If Jesus’ declaration that He is the way is rejected by today’s culture as being too narrow-minded, then His declaration that He is the truth is incomprehensible to people. The claim Jesus makes here is utterly intolerant to most men and women because we live in a world that has rejected God’s authority – and therefore truth.
Jesus, however, says He is the truth; He is the ultimate authority who defines what is and is not true. This is why we cannot separate Jesus from His Word, as if we believe Jesus is true but the Bible has errors. That’s why Paul could identify the gospel as the message of truth in Ephesians 1:13, because it is the message given to us by Jesus Christ, making it a true message.
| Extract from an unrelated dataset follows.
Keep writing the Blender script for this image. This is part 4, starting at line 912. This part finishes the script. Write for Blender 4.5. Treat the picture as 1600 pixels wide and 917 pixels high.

In a world of lies and deception, in a world that has rejected the very idea of truth (not merely that truth is out there), we must insist that truth has a name, and His name is Jesus.
Third, Jesus is the life.
There are several ways John brought out the meaning of this statement throughout his gospel account. Jesus is the source of life in John 5:26. Jesus, as the Son of God, has life in Himself, and His life is not dependent or contingent like ours. Jesus is the Creator of every created thing in John 1:3-4. Everything that has been created was created by the Word of God, the Son of God, our Lord Jesus Christ. Jesus is the giver of eternal life as we have studied when Jesus called Himself the bread of life, the door of the sheep, the good shepherd, and the resurrection and the life. In fact, all the ‘I Am’ statements Jesus has made to this point in the Gospel of John drive us to this one, all-important truth: Jesus Christ is the source and giver of eternal life to those who put their trust in Him.
Jesus is the way, and the truth, and the life. If these things are true of Christ, as we know they are, then there is only one conclusion to draw, namely that Christ is exclusively all-sufficient.
Our world hates the exclusive claims of Christ, and so often we can want to avoid the offense of a statement like the one Jesus made here. We must, however, avoid that temptation because Jesus’ statement is entirely exclusive. There is no other way to God but Christ. There is no other truth but Christ. There is no other life but Christ. Everything outside of Christ is just a deceptive counterfeit.
If there is no way to the Father’s presence but Christ, and there is no other truth that can save and sanctify by Christ, and there is no other life outside of Christ, what do we need that Christ does not possess? Where can we go besides Christ for our every need in our every circumstance?
This question was the disciples’ big problem as Jesus prepared them for His departure to the Father: they feared their needs and circumstances would leave them devastated and destroyed. Jesus comes to them with this encouraging word, that because He is going to the Father, and because He goes to the cross to lay down His life and rise from the dead, He is exclusively all-sufficient. There are no needs and no circumstances where we need something outside of Christ, something beyond Christ, something that Christ cannot give, or something more than Christ. Jesus promises His disciples He will always be their all-sufficient Savior and Lord.
For those who are outside of Christ, this is a word of judgement, but it is also a word of invitation. It is Jesus’ command to unbelievers to repent of their unbelief, and to turn to Christ as their all-sufficient Savior and Lord, to believe upon Him, to confess Him, and to follow Him all their days.
For those of us who are in Christ, these words are a reminder that Christ is all we need. The Reformers had a phrase for this, and it was solus Christus, Christ alone. Because Christ is sufficient for every need as our exclusive, all-sufficient Savior, we look to Him in faith in every circumstance and with every need. He is the way; He is the truth; and He is the life. No one comes to the Father except through Him.